Au niveau du secteur privé, qui a toujours affiché une crainte pour revaloriser les salaires et où la plupart des travailleurs perçoivent de bas salaires, l’abrogation du 87 bis sera considérée comme “un rétablissement d’un droit” pour les travailleurs de ce secteur, estime M. Messaoudi. Dans le secteur de la Fonction publique, l’indexation du SNMG sur le traitement de base induira une incidence financière évaluée à plus de 40 milliards de DA et concernerait plus de 668 894 fonctionnaires.

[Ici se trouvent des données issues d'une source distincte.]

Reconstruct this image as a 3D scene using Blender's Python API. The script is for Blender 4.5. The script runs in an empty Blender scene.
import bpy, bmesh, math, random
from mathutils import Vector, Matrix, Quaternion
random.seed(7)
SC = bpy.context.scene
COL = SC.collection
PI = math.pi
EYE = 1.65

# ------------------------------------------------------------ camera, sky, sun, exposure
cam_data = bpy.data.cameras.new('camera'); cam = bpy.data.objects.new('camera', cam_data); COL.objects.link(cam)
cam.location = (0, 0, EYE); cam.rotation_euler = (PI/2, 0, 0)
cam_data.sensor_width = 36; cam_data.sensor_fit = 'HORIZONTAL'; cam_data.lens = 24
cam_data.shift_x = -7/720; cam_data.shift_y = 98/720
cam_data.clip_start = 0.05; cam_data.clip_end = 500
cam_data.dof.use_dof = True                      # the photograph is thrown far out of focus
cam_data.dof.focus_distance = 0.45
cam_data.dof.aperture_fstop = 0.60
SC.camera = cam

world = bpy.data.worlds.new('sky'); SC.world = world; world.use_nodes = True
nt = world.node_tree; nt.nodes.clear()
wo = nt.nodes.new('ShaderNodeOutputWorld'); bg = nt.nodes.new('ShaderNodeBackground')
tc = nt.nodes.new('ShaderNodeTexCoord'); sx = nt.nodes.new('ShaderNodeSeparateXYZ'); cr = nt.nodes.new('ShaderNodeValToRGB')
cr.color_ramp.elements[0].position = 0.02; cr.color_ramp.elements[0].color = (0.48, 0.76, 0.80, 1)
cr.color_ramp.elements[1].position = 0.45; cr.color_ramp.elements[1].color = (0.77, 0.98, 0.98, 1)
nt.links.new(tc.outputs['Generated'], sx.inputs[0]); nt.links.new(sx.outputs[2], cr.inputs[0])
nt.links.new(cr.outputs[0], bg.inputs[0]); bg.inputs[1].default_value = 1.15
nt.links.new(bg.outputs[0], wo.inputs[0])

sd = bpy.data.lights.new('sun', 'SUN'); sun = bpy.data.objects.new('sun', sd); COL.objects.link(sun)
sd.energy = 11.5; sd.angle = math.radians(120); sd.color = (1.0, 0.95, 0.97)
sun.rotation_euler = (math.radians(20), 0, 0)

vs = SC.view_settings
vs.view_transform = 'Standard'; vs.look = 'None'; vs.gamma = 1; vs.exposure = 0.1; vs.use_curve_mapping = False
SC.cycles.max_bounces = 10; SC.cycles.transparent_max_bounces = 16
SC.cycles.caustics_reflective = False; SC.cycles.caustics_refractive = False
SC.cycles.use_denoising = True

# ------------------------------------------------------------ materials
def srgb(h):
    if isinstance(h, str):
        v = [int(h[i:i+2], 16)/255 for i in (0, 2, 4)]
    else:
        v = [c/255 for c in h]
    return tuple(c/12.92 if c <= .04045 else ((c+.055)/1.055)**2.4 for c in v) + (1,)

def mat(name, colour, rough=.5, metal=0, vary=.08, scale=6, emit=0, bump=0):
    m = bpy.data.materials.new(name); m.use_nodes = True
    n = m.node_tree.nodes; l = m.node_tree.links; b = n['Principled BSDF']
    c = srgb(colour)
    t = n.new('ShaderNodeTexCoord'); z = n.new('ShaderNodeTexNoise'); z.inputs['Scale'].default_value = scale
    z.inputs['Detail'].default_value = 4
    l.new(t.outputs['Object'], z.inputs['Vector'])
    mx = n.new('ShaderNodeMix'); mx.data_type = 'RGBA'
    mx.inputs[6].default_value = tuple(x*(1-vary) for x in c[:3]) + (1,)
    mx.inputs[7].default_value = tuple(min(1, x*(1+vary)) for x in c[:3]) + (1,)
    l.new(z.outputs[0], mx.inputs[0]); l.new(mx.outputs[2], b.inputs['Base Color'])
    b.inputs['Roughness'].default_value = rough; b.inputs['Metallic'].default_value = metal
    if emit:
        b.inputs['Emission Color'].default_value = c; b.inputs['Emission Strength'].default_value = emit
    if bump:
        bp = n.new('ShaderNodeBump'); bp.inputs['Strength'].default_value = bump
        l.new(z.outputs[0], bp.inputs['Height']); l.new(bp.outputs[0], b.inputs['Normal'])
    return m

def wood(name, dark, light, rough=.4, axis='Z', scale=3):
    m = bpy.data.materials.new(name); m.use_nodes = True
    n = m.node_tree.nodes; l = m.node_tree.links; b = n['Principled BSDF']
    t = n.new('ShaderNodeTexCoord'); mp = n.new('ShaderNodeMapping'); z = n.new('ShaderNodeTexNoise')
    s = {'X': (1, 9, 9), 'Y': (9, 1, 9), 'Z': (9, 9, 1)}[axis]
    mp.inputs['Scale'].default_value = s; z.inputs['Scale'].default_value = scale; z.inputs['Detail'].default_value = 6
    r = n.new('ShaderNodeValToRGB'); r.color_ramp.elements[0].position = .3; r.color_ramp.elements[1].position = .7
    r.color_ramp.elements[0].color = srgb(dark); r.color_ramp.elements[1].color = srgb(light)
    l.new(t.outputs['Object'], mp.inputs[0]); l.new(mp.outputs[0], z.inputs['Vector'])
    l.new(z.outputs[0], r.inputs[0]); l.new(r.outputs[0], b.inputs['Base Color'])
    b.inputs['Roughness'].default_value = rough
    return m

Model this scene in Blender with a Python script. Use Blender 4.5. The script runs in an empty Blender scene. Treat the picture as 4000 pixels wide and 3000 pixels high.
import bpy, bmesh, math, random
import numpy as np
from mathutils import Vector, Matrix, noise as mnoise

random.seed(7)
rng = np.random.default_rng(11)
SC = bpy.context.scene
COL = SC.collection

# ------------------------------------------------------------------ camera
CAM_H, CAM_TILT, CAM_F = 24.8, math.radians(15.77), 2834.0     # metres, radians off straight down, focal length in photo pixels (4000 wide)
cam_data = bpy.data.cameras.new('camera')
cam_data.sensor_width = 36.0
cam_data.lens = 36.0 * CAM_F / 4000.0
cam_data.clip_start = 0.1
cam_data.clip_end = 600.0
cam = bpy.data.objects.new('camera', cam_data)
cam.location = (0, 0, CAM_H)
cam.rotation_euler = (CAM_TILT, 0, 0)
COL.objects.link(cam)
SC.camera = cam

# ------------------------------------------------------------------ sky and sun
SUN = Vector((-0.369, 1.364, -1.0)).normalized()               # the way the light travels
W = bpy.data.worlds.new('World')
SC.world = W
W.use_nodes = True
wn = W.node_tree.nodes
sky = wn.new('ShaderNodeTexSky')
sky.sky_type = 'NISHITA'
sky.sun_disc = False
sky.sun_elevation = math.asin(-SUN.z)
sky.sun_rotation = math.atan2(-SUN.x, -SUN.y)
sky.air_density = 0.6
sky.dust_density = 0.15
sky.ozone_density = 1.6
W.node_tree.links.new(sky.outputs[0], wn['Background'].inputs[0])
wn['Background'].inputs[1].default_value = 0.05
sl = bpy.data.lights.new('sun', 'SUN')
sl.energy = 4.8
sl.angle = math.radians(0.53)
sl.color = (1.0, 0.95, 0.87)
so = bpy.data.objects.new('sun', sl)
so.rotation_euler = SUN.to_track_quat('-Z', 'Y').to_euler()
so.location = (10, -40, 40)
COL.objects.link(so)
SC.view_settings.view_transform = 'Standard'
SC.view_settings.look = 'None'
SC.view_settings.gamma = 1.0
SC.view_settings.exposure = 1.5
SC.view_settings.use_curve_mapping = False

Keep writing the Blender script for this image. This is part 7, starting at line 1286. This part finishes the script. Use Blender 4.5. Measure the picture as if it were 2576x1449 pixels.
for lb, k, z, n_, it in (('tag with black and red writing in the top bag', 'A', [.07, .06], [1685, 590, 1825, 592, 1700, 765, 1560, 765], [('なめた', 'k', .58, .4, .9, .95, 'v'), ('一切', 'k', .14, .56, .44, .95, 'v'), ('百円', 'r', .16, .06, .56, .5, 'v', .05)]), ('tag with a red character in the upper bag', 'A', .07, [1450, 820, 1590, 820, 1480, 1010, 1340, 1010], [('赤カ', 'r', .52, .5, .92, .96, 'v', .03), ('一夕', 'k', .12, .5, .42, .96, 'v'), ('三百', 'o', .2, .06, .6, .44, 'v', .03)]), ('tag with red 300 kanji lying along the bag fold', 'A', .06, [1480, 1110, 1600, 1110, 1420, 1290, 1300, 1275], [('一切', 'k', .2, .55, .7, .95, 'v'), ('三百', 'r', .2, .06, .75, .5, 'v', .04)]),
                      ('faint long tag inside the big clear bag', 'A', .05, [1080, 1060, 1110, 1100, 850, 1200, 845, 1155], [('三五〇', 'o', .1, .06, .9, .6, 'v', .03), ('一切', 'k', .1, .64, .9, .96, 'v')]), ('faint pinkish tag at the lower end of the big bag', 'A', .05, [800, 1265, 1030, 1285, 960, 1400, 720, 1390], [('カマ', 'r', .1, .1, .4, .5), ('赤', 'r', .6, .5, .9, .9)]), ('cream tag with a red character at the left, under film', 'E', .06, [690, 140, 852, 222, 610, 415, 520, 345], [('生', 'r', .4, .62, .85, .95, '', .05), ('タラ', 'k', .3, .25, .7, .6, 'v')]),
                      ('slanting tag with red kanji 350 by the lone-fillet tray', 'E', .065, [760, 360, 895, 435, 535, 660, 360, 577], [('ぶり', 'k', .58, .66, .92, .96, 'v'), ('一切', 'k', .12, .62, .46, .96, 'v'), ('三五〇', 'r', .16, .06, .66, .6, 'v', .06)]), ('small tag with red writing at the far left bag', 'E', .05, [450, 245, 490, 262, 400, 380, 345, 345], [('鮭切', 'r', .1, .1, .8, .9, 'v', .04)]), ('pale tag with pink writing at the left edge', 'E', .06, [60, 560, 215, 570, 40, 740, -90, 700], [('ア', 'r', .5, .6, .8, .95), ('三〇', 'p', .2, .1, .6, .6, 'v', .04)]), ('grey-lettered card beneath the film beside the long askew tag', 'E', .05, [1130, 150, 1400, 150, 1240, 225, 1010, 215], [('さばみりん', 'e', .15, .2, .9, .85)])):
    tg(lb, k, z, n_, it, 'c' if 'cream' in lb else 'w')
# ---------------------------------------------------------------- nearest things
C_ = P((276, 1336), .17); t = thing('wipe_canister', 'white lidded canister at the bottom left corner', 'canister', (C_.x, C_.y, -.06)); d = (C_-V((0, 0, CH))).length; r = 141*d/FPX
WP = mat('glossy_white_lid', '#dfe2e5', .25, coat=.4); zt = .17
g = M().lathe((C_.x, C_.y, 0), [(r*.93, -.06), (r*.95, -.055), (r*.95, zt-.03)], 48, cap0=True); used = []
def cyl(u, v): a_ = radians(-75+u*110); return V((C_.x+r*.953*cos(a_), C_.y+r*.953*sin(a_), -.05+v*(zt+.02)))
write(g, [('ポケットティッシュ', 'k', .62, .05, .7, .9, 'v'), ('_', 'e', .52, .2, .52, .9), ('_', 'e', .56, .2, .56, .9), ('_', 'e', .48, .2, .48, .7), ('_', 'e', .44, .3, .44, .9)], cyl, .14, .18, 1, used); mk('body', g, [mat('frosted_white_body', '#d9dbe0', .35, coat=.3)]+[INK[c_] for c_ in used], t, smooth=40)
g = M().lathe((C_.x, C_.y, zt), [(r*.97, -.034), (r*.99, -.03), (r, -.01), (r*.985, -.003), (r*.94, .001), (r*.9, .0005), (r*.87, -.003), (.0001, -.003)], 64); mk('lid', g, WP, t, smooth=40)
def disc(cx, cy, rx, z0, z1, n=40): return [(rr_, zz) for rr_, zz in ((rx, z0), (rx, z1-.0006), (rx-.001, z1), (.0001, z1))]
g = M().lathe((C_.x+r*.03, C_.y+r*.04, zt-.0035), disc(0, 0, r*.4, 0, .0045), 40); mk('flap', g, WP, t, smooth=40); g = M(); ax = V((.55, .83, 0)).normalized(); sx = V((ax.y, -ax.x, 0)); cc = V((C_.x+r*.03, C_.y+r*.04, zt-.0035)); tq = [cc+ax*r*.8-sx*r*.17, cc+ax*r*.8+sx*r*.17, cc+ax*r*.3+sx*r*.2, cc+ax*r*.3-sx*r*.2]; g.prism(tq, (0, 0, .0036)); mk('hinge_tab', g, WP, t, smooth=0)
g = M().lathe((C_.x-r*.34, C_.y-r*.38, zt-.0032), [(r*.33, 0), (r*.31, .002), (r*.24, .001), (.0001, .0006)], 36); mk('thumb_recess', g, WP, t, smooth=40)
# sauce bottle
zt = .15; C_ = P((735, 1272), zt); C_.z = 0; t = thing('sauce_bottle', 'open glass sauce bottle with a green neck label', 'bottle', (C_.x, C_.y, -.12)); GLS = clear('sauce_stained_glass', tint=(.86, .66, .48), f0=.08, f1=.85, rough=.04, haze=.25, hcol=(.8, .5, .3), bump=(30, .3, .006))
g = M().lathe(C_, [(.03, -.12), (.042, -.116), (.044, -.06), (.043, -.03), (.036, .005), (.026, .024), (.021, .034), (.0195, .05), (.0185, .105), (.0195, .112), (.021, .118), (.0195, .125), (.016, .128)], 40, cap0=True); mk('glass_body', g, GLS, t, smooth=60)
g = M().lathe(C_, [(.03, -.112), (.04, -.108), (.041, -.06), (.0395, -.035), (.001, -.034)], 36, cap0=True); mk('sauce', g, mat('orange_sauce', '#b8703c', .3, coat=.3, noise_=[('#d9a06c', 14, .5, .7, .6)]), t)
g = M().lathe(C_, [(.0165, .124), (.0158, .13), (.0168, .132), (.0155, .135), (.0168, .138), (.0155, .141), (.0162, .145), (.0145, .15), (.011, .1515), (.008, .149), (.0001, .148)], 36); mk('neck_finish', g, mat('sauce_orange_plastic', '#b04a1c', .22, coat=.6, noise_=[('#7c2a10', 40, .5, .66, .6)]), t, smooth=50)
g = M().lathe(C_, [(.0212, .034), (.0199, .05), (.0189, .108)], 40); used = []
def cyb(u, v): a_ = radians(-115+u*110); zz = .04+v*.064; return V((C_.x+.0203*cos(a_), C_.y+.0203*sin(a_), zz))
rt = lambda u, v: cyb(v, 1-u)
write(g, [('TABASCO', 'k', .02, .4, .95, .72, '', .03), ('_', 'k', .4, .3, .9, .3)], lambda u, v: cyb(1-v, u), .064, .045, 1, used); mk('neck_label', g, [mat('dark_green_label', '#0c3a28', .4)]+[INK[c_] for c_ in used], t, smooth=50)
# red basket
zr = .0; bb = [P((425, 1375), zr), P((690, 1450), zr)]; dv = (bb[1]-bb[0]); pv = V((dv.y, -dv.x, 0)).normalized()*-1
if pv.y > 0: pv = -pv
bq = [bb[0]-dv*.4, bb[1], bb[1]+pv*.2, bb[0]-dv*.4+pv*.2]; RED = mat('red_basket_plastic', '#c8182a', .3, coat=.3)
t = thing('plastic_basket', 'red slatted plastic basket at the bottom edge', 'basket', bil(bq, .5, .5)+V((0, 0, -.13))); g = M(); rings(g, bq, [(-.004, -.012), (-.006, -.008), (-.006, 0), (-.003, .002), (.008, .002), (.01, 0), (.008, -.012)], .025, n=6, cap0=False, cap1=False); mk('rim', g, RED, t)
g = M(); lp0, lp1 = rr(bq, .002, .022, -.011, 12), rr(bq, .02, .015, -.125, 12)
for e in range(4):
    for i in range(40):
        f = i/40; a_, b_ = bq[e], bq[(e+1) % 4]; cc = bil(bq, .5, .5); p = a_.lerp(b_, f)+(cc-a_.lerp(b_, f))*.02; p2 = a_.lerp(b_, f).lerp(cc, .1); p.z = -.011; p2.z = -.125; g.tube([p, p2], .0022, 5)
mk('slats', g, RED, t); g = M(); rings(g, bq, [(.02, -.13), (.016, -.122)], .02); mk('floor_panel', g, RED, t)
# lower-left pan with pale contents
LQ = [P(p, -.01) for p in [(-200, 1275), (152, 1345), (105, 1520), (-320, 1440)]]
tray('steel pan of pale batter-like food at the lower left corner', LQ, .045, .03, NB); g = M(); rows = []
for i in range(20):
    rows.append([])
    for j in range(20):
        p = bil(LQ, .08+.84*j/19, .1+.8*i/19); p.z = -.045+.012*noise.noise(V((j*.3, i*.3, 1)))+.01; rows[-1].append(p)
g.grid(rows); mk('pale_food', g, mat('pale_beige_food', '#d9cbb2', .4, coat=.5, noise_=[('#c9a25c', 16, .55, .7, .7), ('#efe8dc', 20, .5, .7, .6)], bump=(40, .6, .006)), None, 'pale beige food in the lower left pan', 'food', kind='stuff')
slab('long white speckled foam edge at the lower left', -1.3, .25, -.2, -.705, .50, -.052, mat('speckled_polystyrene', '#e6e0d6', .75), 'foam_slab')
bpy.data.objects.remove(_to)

“Il demeure évident que toute évolution du SNMG induirait une augmentation des effectifs des fonctionnaires et agents contractuels concernés ainsi qu’une incidence financière en résultant”, note un rapport de l’UGTA. Pour ce qui est de l’autre hypothèse retenue, soit l’alignement du salaire de base plus l’IEP, l’incidence financière annuelle serait de 48 290 755 599 da, soit une augmentation de 36% et elle concernerait plus de 700 000 fonctionnaires. Évidemment, cette hypothèse est d’ores et déjà rejetée par les syndicalistes de la base. Reste à savoir quelle sera la position de la Centrale syndicale face aux différentes variantes proposées par le groupe de travail. “Nous sommes à la phase technique de l’opération car elle nécessite du temps et de l’argent”, a indiqué, il y a quelques mois, Sidi-Saïd donnant l’exemple du cas des 65 000 travailleurs des corps communs dont les salaires vont passer de 9 000 DA à 18 000 DA. “Il n’y a pas de blocage de la part des autorités, mais il faut évaluer le coût de l’opération qui va avoir sûrement des retombées financières”, expliqué le responsable de l’UGTA. Ce n’est pas l’avis du ministre du Travail qui parle de “redéfinition” du contenu du SNMG et non de son abrogation. “Il faut attendre l’achèvement des travaux du groupe de travail pour évaluer l’impact de chaque variante et retenir la mieux indiquée à la situation économique et sociale du pays”, a répondu, il y a quelques mois, Tayeb Louh à nos confrères de la Chaîne III. En clair, le ministre n’écarte pas la possibilité de retenir la variante la plus redoutée par les syndicalistes et les travailleurs qui consiste à aligner le SNMG sur le traitement de base plus l’IEP. “Si cette proposition est acceptée, la mort (le 87 bis) sera ressuscitée avec, en plus, beaucoup de discrimination entre nouveaux et anciens travailleurs”, estime le SG de l’union locale de Rouiba qui ne croit pas à une importante incidence financière. “D’autant plus que les dernières augmentations des salaires du secteur de la Fonction publique et du secteur économique public sont devenues caduques à cause de l’inflation importée et des spéculations sur le marché”, ajoute-t-il.

Autre mesure qui tarde à intervenir pour soulager le pouvoir d’achat des travailleurs et des retraités concernent l’IRG dont la disposition actuelle du barème de cet impôt est incohérente du fait que les écarts de tranches et de taux ne sont pas harmonieux. Bien qu’elle ne coûte rien aux entreprises ni au budget de l’État, aucune mesure n’a été prise en ce qui concerne le réaménagement de cet impôt. Les propositions faites par l’UGTA lors de la dernière tripartite sont restées lettre morte, malgré les assurances faites par ses représentants qui avaient souligné dans leur rapport que “l’impact financier sur le budget de l’état qui sera induit par ce réaménagement, il est de nul effet sur les augmentations de salaires qui ont occasionné un rendement supplémentaire de l’IRG, sera neutralisé”.

Le même rapport note qu’“il est inadmissible qu’un commerçant, professionnel, artisan, ou petit industriel, réalisant des revenus nettement supérieurs aux salariés, payent un impôt égal, voire parfois moins que le salarié”.